Al Jazeera's correspondent said the move against websites and blogging by the Guard was beyond their remit.

"Their move to crack down on websites and blogs is against their constitutional rights, but they see things spreading out of hand, so they feel it necessary to intervene at this point," Ronaghi said.

"It is obvious that the Revolutionary Guard does not see itself as a pure military organisation.

"They have been telling the media and activists that the Revolutionary Guard was founded as a political and military foundation of the Islamic Republic, so they see it as appropriate to enter politics whenever they deem fit."

Within the country, mobile phone text services have been down since the election

Violence on tape

Despite these measures, violent scenes of police beating Mousavi supporters taken on mobile phones have been broadcast on news bulletins across the world.

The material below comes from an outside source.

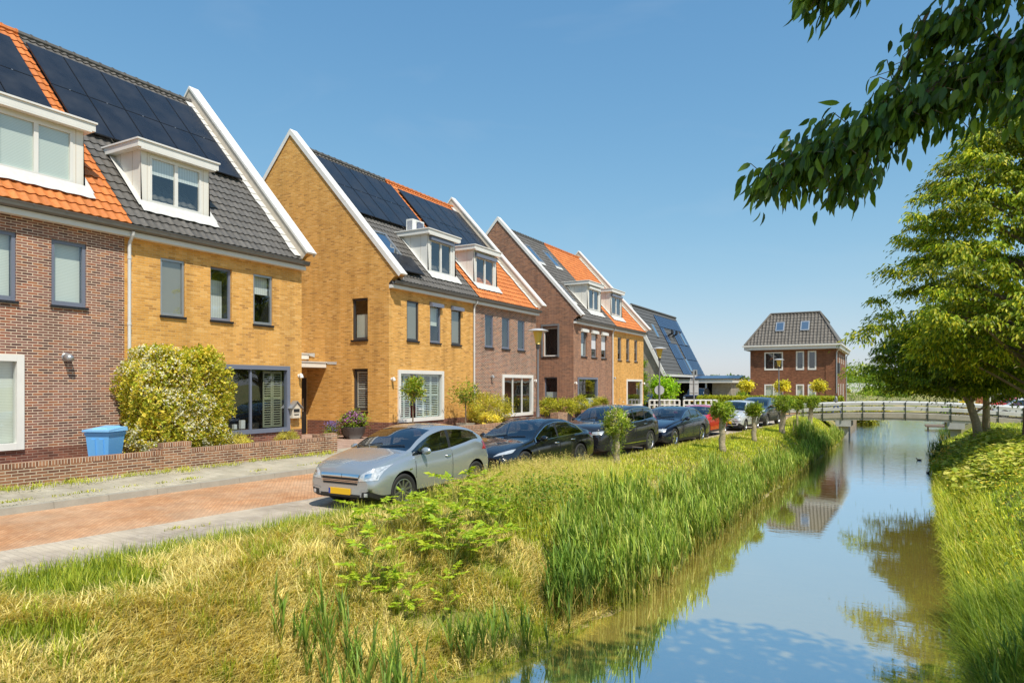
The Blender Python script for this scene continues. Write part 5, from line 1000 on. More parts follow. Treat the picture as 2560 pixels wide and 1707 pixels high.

At least seven people have been killed in recent clashes between the authorities and the opposition movement, according to state media reports, while hundreds more are thought to have been injured.

Among those arrested by the authorities since the protests against the presidential election results began are several reformists.

Hamid Reza Jalaipour, a sociologist, was arrested at his home on Wednesday morning, Issa Saharkhiz, a colleague, told the AFP news agency.

Saeed Laylaz, a political and economic analyst, was also arrested at his home by four officials, a family member said.

Jalaipour and Laylaz are also prominent journalists.

The Guardian Council, Iran's most senior legislative body, said it could order a partial vote recount, provided it finds irregularities.

The council ruled out annulling the disputed poll, the main demand of the opposition.

The foreign ministry summoned the Swiss ambassador, who represents US interests in Tehran, on Wednesday to protest at "interventionist" US statements on Iran's election.

President Barack Obama told CNBC there appeared to be little difference in policy between Ahmadinejad and Mousavi.

"Either way we are going to be dealing with an Iranian regime that has historically been hostile to the United States," he said.